登記簿謄本から登記事項証明書への変化の歴史と「事故簿」について
2019.05.29
司法書士事務所の合言葉
「トーホン取って!」 「トーホン確認」
「トーホン…、トーホン…、トーホン!!!」
とにかく司法書士事務所ではこの言葉が行き交っています。
この「トーホン」とは正しくは「登記事項証明書」のことで、不動産や会社の情報が記載されています。
ではなぜ、「登記事項証明書」を「トーホン」と呼ぶのでしょうか?
今回はその歴史を紐解いて行きたいと思います。
「トーホン」と呼ばれる理由は「登記簿謄本」の名残
登記記録に記録された事項の全部、または一部を証明した書面を、「登記事項証明書」といいます。
今ではデータで管理されていますが、昔は「登記簿」と言って「紙」で管理されていました。
ですので、取りたい土地を指定すると、登記簿からその部分を(バインダーで綴ってある)法務局の人がはずしてコピーをして、認証(印鑑を押す)をしてたんです。
だから、「登記簿謄本」(謄本→原本の内容をそのまま全部写しとった文書の意味)と言われていました。
この登記簿に書かれている内容は現在と同じです。しかし、大きな違いはその不動産の登記簿は、その不動産の管轄の法務局にしかない、ということです。紙ベースでの保管はその点が大きなデメリットです。
今では、全国どこの法務局でも、取りたい不動産の登記事項証明書をとることが出来ます。
ここまでは基本の基本。それでは司法書士ならではの登記簿謄本のコンピューター化における黒歴史!?をご説明します。
業界用語「事故簿」の正体
登記簿謄本がデータ化され、全国どこからでも取得可能な「登記事項証明書」となりました、
と先述しましたが、全ての不動産がデータとして保存されているか?というとそうではないのです。
え?じゃあ漏れがあるの?ということになりますが、
実はその通り、コンピュータに移行する作業の中でどうしても移行できない不動産が出てきたのです。
例えば、
「マンションの敷地の持分の分子を全部足しても、1にならない」
「判読出来ない文字がある(昔は手書きだったりだから)」
などです。
このような不動産を正確には、「改製不適合物件」と言いますが、業界用語では「事故簿」と言います。

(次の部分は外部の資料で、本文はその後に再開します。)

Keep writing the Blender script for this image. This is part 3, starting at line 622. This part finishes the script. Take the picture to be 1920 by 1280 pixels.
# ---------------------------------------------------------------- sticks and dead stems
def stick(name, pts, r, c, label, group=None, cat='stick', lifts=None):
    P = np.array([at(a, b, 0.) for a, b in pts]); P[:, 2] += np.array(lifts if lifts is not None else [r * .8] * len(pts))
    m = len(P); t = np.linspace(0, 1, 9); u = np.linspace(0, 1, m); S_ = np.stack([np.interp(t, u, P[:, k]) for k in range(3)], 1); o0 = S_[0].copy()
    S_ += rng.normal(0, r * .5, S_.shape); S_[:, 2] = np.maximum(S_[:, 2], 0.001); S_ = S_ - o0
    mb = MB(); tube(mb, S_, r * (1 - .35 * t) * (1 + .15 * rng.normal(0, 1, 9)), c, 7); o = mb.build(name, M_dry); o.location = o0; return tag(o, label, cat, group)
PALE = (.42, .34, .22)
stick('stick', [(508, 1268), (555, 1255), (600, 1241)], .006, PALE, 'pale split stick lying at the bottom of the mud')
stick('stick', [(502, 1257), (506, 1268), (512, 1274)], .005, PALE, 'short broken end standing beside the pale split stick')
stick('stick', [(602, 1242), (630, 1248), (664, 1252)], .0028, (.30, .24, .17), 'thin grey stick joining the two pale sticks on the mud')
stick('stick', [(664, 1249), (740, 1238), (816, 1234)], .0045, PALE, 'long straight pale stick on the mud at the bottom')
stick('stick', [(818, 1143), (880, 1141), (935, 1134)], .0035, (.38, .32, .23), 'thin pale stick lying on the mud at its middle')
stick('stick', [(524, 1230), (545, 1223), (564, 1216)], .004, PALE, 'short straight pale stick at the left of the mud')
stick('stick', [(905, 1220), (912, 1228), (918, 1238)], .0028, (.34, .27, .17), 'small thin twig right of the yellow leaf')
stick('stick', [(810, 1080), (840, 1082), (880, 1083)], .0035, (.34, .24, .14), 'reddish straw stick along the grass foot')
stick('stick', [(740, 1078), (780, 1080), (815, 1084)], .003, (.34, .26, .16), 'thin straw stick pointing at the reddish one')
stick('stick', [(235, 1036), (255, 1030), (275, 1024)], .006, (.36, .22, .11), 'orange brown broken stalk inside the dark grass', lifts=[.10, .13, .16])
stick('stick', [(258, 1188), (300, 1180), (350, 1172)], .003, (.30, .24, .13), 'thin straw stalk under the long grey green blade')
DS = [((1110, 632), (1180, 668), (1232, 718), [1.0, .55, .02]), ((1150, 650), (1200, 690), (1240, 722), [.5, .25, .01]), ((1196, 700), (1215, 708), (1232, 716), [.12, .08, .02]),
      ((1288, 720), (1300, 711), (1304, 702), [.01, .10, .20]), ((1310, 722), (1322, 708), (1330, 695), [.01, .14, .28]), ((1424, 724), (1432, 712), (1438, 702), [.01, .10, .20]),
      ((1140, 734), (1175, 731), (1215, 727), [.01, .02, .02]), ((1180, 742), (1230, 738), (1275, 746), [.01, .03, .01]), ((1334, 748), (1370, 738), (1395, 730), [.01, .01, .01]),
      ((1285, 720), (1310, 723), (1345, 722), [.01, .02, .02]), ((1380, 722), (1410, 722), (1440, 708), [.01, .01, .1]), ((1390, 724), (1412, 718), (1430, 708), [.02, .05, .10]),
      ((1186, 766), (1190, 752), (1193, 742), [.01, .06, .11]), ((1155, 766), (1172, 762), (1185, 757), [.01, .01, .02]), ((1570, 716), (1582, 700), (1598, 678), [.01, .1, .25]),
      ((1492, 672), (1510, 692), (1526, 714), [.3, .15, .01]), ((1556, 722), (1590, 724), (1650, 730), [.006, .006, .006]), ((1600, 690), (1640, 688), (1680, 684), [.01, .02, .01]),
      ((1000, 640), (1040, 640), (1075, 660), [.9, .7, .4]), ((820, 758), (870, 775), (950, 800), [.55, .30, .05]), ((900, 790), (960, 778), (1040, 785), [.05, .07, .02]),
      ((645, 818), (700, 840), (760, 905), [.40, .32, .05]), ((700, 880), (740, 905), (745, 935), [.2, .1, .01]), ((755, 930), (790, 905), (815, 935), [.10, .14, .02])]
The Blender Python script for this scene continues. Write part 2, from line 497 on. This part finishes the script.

「改正不適合物件」の取引時に知っておくべき権利証事情
コンピュータ化に伴い変化したのは登記簿謄本だけではありません。
不動産登記で最も重要といえる「権利証」も以前のものとは全く違うものになっています。
コンピュータ化以前は、登記申請の際に「申請書副本」を添付し、申請書副本に「受付年月日及び受付番号」朱印が押され登記が完了すると「登記済証」となって法務局から発行されてました。
この「登記済証」のことを「権利証」と呼びます。
それが、コンピュータ化に伴う不動産登記法の改正で、「登記済証」から「登記識別情報」に変わりました。
「登記識別情報」は不動産一つ一つに12桁のアルファベットと数字の暗証番号の記載された紙が交付されます。紙が交付されますが、あくまでも記載されている暗証番号が権利証となのです。
それによって、今まで紙でしか申請できなかった不動産登記が、オンライン申請という,情報を送信して、申請できるようになりました。
では、データ化されなかった「改製不適合物件」もオンライン申請が出来て「登記識別情報」が交付されるのでしょうか?
答えは、NO!です。
この「改製不適合物件」についての登記申請は、データ化されていないので、
オンライン申請をすることができないので「紙」で申請をすることになります。
そして、コンピューター化されていないので、登記識別情報も発行されません。
故に、「改製不適合物件」について登記申請をする際は申請書副本を添付しなければなりません。
そして、昔のとおりの「受付年月日及び受付番号」の押印された登記済証が発行されます。
これは、申請書副本なんて作ったこともない司法書士が大多数となる近い未来、司法書士業界を困惑させる忌忌しき事態となりそうです。
そんな時も、余裕綽々で対応できる格好いい司法書士になりたいものです。
この記事が、初めて「改正不適合物件」の取引をすることになってドキドキしている同業者のお役に立つことが少しでもできれば嬉しく思います。